By Vinnie Trometter
Record-high input costs, low commodity and specialty crop prices, and lack of access to markets are placing massive economic pressures on farmers. In January of this year, over 300 farm groups sent a letter to Congressional leadership issuing a dire warning that the long-term viability of American agriculture is under threat unless conditions change.
Since then, the situation has only gotten worse. The war in Iran has spiked fertilizer prices during the peak spring planting season, affecting the vast majority of farmers who hadn’t pre-booked their fertilizer. Exacerbating pressures, a record-warm winter in the Western United States is contributing to a drought that covers over 70% of the acres for many major commodities.
With this as the backdrop, the USDA plans to restructure its research, education, and economics agencies so they “can be closer to farmers” and coordinate better. Though OFRF has advocated for better USDA organic research coordination, this restructuring will only move the department further away from the producers it’s meant to serve due to lapses in service and the loss of USDA employees who fill important functions.

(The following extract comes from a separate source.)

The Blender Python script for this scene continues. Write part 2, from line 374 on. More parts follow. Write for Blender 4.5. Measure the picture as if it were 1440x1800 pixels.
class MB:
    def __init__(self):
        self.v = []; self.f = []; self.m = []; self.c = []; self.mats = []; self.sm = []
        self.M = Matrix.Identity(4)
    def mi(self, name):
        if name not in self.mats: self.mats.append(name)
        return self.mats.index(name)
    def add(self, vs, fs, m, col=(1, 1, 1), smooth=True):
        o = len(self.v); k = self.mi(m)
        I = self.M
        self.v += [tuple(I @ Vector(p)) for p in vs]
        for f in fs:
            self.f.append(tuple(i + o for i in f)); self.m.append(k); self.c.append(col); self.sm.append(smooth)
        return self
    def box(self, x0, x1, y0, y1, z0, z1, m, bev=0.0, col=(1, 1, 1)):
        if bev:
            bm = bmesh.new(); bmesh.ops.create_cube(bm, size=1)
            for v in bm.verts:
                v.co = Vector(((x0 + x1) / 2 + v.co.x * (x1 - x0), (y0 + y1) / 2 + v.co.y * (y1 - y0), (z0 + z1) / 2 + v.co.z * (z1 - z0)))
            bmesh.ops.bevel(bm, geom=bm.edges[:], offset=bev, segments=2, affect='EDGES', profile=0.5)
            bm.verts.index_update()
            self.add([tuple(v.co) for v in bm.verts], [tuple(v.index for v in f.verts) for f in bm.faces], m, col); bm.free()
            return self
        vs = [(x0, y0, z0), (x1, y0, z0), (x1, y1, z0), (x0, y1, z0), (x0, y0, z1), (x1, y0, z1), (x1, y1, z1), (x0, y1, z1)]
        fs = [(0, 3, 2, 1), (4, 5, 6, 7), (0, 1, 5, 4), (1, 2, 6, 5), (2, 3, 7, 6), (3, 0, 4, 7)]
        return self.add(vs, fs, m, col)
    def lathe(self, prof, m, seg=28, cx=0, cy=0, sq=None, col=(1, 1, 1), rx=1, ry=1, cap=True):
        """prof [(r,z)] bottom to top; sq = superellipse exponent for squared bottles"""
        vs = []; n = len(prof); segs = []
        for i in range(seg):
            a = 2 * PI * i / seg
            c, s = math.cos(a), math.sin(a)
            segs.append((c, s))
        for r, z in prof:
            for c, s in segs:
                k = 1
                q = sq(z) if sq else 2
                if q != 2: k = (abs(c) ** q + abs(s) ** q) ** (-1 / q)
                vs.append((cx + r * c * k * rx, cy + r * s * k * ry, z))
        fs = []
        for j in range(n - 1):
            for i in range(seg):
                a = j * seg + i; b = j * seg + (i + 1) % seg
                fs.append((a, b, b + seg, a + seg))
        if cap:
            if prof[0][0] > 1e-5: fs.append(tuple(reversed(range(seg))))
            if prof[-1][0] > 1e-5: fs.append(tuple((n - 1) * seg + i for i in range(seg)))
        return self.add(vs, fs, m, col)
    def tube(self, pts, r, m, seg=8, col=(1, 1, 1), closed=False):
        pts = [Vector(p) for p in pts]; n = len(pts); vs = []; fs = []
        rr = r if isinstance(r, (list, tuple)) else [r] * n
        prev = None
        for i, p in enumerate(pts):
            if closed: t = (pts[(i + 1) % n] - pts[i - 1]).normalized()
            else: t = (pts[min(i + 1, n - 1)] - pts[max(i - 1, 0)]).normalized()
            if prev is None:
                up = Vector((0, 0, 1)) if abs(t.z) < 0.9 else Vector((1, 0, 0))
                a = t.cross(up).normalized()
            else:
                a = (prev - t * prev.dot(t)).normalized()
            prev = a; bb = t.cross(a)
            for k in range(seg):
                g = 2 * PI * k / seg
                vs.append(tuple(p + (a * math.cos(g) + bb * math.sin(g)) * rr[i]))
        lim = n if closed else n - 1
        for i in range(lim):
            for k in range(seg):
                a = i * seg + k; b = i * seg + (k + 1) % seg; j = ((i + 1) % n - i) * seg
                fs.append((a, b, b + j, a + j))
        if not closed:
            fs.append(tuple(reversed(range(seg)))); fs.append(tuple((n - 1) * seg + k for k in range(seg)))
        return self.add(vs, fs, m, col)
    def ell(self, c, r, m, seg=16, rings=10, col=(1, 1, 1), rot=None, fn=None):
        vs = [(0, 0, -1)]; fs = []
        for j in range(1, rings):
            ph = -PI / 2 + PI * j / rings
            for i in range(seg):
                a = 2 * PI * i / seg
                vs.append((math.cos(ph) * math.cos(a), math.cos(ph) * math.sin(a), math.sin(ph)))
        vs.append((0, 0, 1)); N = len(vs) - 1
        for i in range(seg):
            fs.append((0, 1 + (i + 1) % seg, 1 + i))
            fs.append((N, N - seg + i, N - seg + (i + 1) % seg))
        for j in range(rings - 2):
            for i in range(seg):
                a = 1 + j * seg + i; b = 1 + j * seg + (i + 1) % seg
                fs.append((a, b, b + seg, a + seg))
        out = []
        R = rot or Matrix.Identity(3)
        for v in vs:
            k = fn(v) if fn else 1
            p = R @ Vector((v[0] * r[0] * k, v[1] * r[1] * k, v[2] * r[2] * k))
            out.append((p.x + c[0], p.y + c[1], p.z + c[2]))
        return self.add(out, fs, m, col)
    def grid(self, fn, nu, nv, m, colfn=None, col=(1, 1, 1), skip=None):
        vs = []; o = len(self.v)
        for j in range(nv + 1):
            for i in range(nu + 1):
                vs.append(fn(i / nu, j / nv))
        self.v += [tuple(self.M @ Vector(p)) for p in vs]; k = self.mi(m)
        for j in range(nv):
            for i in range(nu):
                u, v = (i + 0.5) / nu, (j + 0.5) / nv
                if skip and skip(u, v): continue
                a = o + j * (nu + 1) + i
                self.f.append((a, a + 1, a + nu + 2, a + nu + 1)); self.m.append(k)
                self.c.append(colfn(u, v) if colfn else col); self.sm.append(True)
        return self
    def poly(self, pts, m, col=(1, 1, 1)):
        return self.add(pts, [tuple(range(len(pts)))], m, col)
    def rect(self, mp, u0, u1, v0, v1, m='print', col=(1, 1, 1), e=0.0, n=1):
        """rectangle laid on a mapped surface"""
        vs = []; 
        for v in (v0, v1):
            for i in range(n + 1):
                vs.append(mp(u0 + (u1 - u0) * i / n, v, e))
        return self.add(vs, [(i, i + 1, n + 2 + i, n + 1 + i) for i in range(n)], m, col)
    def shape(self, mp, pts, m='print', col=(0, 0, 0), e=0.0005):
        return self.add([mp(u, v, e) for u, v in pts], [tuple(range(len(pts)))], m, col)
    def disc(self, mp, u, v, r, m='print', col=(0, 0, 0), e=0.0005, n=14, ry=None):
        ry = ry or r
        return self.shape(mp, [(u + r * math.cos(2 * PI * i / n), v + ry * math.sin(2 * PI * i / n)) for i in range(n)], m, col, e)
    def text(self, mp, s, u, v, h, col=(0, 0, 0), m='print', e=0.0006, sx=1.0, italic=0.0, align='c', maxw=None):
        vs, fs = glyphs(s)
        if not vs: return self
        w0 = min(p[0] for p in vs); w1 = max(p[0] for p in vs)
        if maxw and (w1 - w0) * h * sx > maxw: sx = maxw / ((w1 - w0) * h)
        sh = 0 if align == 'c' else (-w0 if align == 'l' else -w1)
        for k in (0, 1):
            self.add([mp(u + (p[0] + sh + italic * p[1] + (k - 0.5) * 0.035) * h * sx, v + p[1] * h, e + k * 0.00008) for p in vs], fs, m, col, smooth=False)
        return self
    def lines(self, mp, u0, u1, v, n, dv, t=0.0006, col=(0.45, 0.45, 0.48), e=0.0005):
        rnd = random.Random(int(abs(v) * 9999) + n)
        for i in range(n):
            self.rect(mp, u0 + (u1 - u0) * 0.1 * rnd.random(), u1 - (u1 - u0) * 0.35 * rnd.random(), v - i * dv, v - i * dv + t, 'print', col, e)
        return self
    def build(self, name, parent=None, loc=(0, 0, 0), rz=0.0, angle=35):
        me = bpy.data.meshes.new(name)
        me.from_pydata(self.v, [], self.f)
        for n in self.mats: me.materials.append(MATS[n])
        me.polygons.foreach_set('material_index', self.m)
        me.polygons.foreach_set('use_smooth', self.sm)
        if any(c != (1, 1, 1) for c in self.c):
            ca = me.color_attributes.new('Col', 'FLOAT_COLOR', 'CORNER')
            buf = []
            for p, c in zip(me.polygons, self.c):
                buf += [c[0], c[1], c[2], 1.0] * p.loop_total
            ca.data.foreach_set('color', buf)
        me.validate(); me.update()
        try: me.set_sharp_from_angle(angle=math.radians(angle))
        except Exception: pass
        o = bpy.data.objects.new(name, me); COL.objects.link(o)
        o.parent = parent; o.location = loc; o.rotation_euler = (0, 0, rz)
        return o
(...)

The major part of this proposed restructuring is to move more personnel from the USDA’s core research and data agencies—the National Institute of Food and Agriculture (NIFA), Economic Research Service (ERS), and National Agricultural Statistics Service (NASS)—to Kansas City and St. Louis. Though the most recent restructuring proposal claims there will be no job losses or disruption to farmers’ services, recent history suggests otherwise. After NIFA and ERS were relocated to Kansas City in 2019 during the first Trump administration, about 75% of those slated to move left the USDA entirely, including large numbers of employees with decades of experience who are not easily replaced; it is not easy for career employees with homes, families, and lives to pick up and start again in a new state with little notice. As a result, the number of economic reports out of USDA agencies dropped by half, and funding for land-grant universities was significantly delayed.